Problem statement:
Reproduce word for word the lines from the beginning of the entries to the line with "tp = B(); box(tp, .70, .79, -1.43, -1.26, 1.8082, 1.8105);", both included, but none of the pictures.

Some records
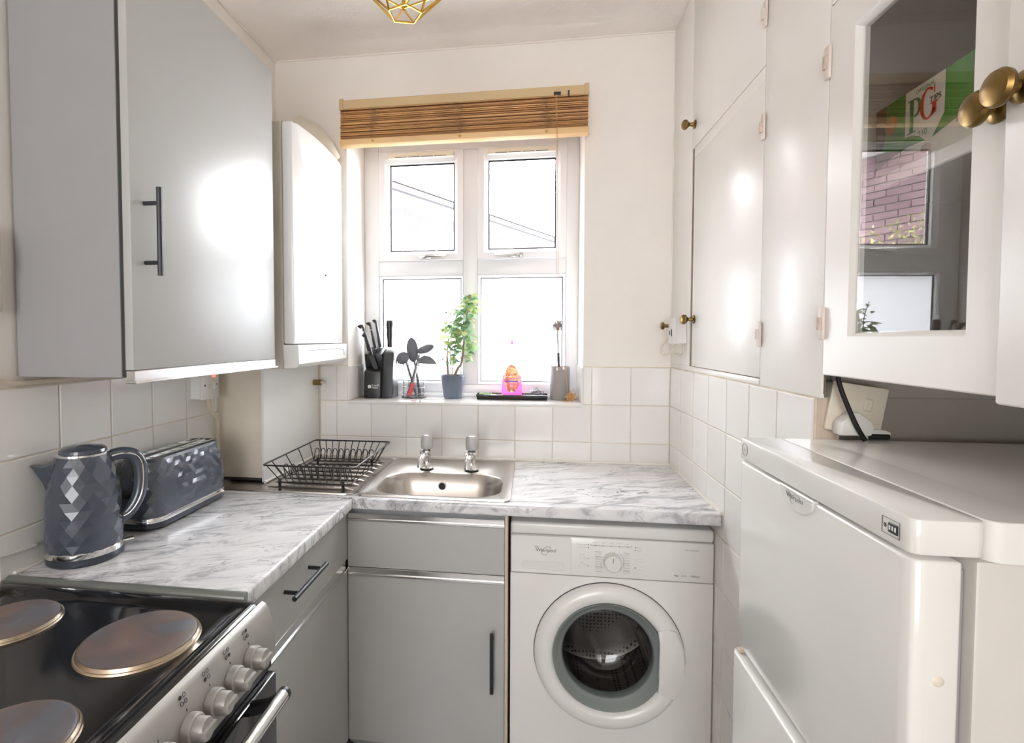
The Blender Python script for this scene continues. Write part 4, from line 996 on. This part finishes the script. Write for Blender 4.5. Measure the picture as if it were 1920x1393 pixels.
Gp = ringseg(.36, .5, .22, .44, .36, .5, 50, 330, 26)+[[(.46,.42), (.80,.42), (.80,.455), (.46,.455)], [(.54,.10), (.70,.10), (.70,.42), (.54,.42)], [(.60,.74), (.64,.74), (.64,.98), (.60,.98)]]
glyph('letter_print', Gp, 'pred', -1.1625, 1.744, .050, .0009)
tp = B(); box(tp, .70, .79, -1.43, -1.26, 1.8082, 1.8105); prism(tp, [(-1.30,1.8105), (-1.42,1.8105), (-1.42,1.825), (-1.34,1.818)], .71, .714, 'x'); obj('torn_flap', tp, 'carton', tb)

# ------------------------------------------------------------------ alcove sockets
so = thing('double_socket', 'tilted cream wall socket above the fridge in the alcove', 'socket', (.668, -1.012, 1.262), local=True)
so.rotation_euler = (0, rad(9), 0)
obj('back_box', box(B(), -.048, .044, -.040, -.002, -.045, .043, .003), 'whiteold', so)
pl = obj('face_plate', box(B(), -.050, .046, -.046, -.040, -.047, .045, .002, 2), 'whiteold', so)
obj('rocker', box(B(), .008, .022, -.050, -.046, -.002, .022, .002), 'whiteold', so)
for x, z in ((.020,-.020),):
    b_ = B(); lathe(b_, [(0,-.0015), (.0035,-.001), (.004,0)], (x, -.046, z), 'y', 12); obj('screw', b_, 'alu', so)
plg = thing('mains_plug', 'white three pin plug pushed into the alcove socket', 'plug', (.650, -1.060, 1.236))
b_ = B(); prism(b_, [(.622,1.216), (.676,1.216), (.681,1.232), (.676,1.243), (.654,1.259), (.645,1.259), (.624,1.240)], -1.088, -1.0602, 'y', bev=.004); obj('plug_body', b_, 'whitepl', plg)
p2 = thing('mains_plug', 'white plug with a black face lying behind the fridge top', 'plug', (.70, -1.03, 1.205))
b_ = B(); prism(b_, [(.678,1.2066), (.722,1.2066), (.724,1.219), (.714,1.224), (.690,1.225), (.680,1.220)], -1.062, -1.02, 'y', bev=.003); obj('plug_body', b_, 'whitepl', p2)
obj('plug_face', box(B(), .6835, .7205, -1.0655, -1.0618, 1.2068, 1.2165, .002), 'black', p2)
cb = B(); tube(cb, fine([(.617,-1.082,1.345), (.621,-1.085,1.31), (.632,-1.092,1.27), (.648,-1.094,1.232), (.662,-1.092,1.2095)]), .0042, 8)
setp(obj('black_cable', cb, 'rubber'), 'black cable hanging down past the alcove socket', 'cable')

# ------------------------------------------------------------------ spur boxes, switches and cables
sp = thing('switched_spur', 'white fused spur with red neon under the left wall cabinet', 'switch', (-.98, -.561, 1.24))
obj('back_box', box(B(), -1.0035, -.966, -.605, -.517, 1.199, 1.290, .003), 'whitepl', sp)
fpx = obj('face_plate', box(B(), -.966, -.959, -.606, -.516, 1.198, 1.291, .002, 2), 'whitepl', sp)
obj('rocker', box(B(), -.9592, -.955, -.548, -.535, 1.228, 1.252, .0015), 'whitepl', sp)
obj('neon', box(B(), -.9592, -.9575, -.553, -.536, 1.268, 1.276, .0008), 'neon', sp, label='glowing red neon')
for y in (-.592, -.529):
    b_ = B(); lathe(b_, [(0,.0015), (.003,.001), (.0034,0)], (-.959, y, 1.243), 'x', 10); obj('screw', b_, 'charcoal', sp)
b_ = B(); box(b_, -.9592, -.957, -.578, -.562, 1.232, 1.246, .001); obj('fuse_holder', b_, 'whiteold', sp)
cb = B(); tube(cb, fine([(-.985,-.535,1.199), (-.985,-.528,1.16), (-.984,-.505,1.135), (-.988,-.485,1.12), (-.990,-.478,1.06), (-.992,-.476,.91)]), .0062, 8)
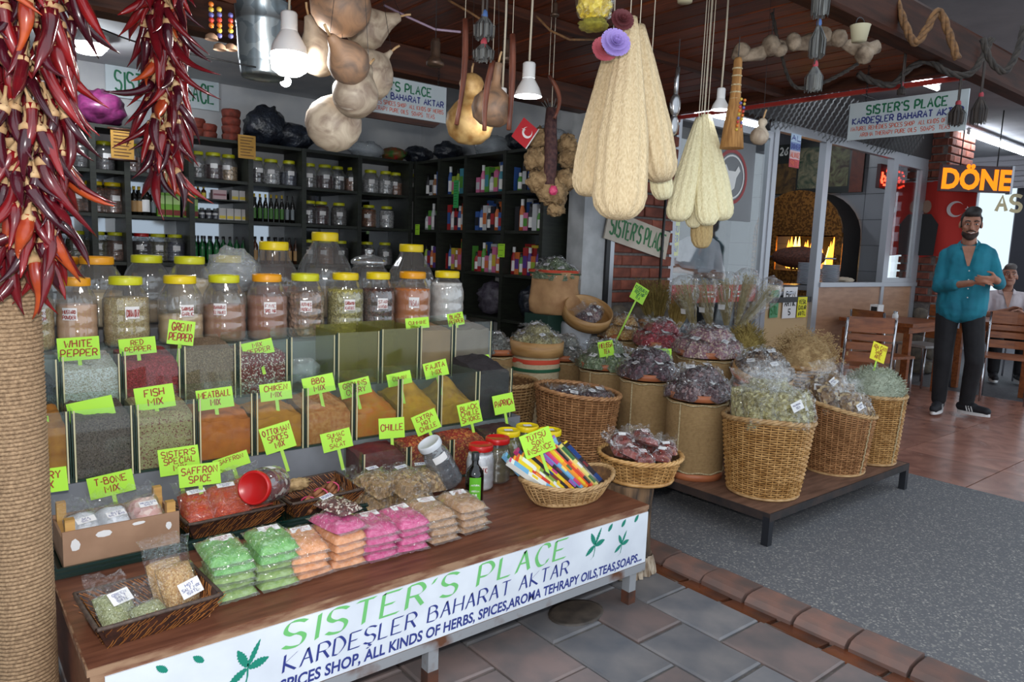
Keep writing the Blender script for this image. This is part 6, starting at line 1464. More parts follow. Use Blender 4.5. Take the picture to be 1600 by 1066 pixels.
# --- tassels
M_tass = mat('tassel_grey', srgb(112, 112, 108), .85, srgb(64, 64, 66), 90, stretch=(1, 1, .1)); M_tassd = mat('tassel_dark', srgb(44, 40, 40), .85, srgb(74, 64, 58), 90, stretch=(1, 1, .1)); M_tred = mat('tassel_red', srgb(150, 50, 60), .7); M_tblue = mat('tassel_blue', srgb(60, 90, 140), .7)
def tassel(label, px, y0, y1, d, w, tiers=2, m=None, n=1, cordm=None):
    top = ond(px, y0, d); bot = ond(px, y1, d); L = top.z - bot.z; t = thing('hanging_tassel', label, 'tassel', (bot.x, bot.y, bot.z)); rr = random.Random(px)
    for k in range(tiers):
        zt = L * (.55 if tiers == 1 else (.30 + .42 * k)) if tiers > 1 else L * .45
        hl = zt * .92 if k == 0 else L * .36
        mb = MB()
        for q in range(90):
            a = rr.uniform(0, 2 * PI); rd = w * math.sqrt(rr.random()); e = Vector((rd * math.cos(a), rd * math.sin(a), zt - hl * rr.uniform(.85, 1))); mid = Vector((rd * 1.05 * math.cos(a), rd * 1.05 * math.sin(a), zt - hl * .45)); s_ = Vector((-math.sin(a), math.cos(a), 0)) * .0022
            o = Vector((w * .15 * math.cos(a), w * .15 * math.sin(a), zt)); mb.add([o - s_, o + s_, mid - s_, mid + s_, e - s_, e + s_], [(0, 1, 3, 2), (2, 3, 5, 4)])
        tag(mb.build('strands', m or M_tass, t), kind='stuff'); MB().lathe([(w * .2, zt - .012), (w * .3, zt), (w * .25, zt + .012), (.003, zt + .018)], 12, caps=False).build('binding', (M_tred, M_tblue)[k % 2], t)
    for s_ in (-1, 1): MB().tube([(s_ * .006, 0, L * .3), (s_ * .008, 0, L), (s_ * .006, 0, max(L + .01, 2.39 - bot.z))], .004, 5).build('hanging_cord', cordm or M_tassd, t)
    return t
tassel('tiered grey tassel with red bindings above the speckled gourd', 755, 0, 98, 2.3, .036); tassel('long grey tassel on striped cords in front of the gnarled branch', 1270, 0, 148, 2.6, .032, 3)
tassel('dark tassel hanging over the right end of the shop sign', 1493, 118, 200, 3.6, .045, 1, M_tassd); tassel('dark tassel hanging just right of the shop sign', 1527, 90, 200, 3.6, .040, 1, M_tassd); tassel('small dark tassel above the chain-hung sign', 1408, 115, 150, 3.4, .02, 1, M_tassd)
# --- ropes
M_rope2 = mat('old_rope', srgb(120, 84, 48), .85, srgb(84, 58, 36), 60, bump=.6); M_roped = mat('dark_rope', srgb(62, 54, 48), .9, srgb(40, 36, 34), 60, bump=.6)
def thick_rope(label, pts, r, m, strands=3):
    t = thing('thick_rope', label, 'rope', pts[0]); P = [Vector(p) - Vector(pts[0]) for p in pts]; C_ = []
    for i in range(len(P) - 1):
        p0 = P[i - 1] if i else P[i]; p3 = P[i + 2] if i + 2 < len(P) else P[i + 1]
        for k in range(10):
            u = k / 10; C_.append(.5 * (2 * P[i] + (P[i + 1] - p0) * u + (2 * p0 - 5 * P[i] + 4 * P[i + 1] - p3) * u * u + (3 * P[i] - p0 - 3 * P[i + 1] + p3) * u ** 3))
    C_.append(P[-1]); D_ = [C_[0]]; acc = 0
    for s_ in range(strands):
        Q = []; L = 0
        for i, p in enumerate(C_):
            if i: L += (C_[i] - C_[i - 1]).length
            tt = (C_[min(i + 1, len(C_) - 1)] - C_[max(0, i - 1)]).normalized(); u = tt.cross(Vector((.3, .8, .5))).normalized(); v = tt.cross(u); a = L / r * .55 + s_ * 2 * PI / strands
            Q.append(p + (u * math.cos(a) + v * math.sin(a)) * r * .55)
        MB().tube(Q, r * .62, 6).build('strand', m, t)
    return t
dd = 3.0
thick_rope('thick tan rope looping down by the small pail', [ond(1318, -25, dd), ond(1330, 8, dd), ond(1345, 34, dd), ond(1360, 18, dd), ond(1375, -15, dd)], .014, M_rope2)
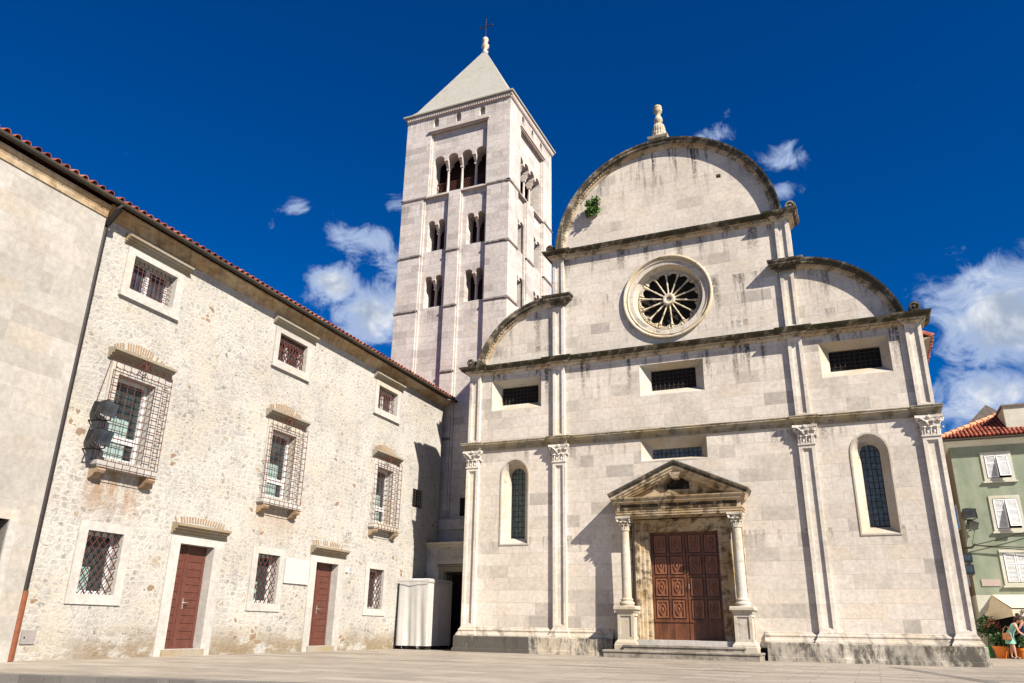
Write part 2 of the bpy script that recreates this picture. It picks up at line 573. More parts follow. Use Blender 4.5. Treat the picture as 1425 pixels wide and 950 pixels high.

Response:
The Blender Python script for this scene continues. Write part 4, from line 996 on. This part finishes the script. Write for Blender 4.5. Measure the picture as if it were 1920x1393 pixels.
Gp = ringseg(.36, .5, .22, .44, .36, .5, 50, 330, 26)+[[(.46,.42), (.80,.42), (.80,.455), (.46,.455)], [(.54,.10), (.70,.10), (.70,.42), (.54,.42)], [(.60,.74), (.64,.74), (.64,.98), (.60,.98)]]
glyph('letter_print', Gp, 'pred', -1.1625, 1.744, .050, .0009)
tp = B(); box(tp, .70, .79, -1.43, -1.26, 1.8082, 1.8105); prism(tp, [(-1.30,1.8105), (-1.42,1.8105), (-1.42,1.825), (-1.34,1.818)], .71, .714, 'x'); obj('torn_flap', tp, 'carton', tb)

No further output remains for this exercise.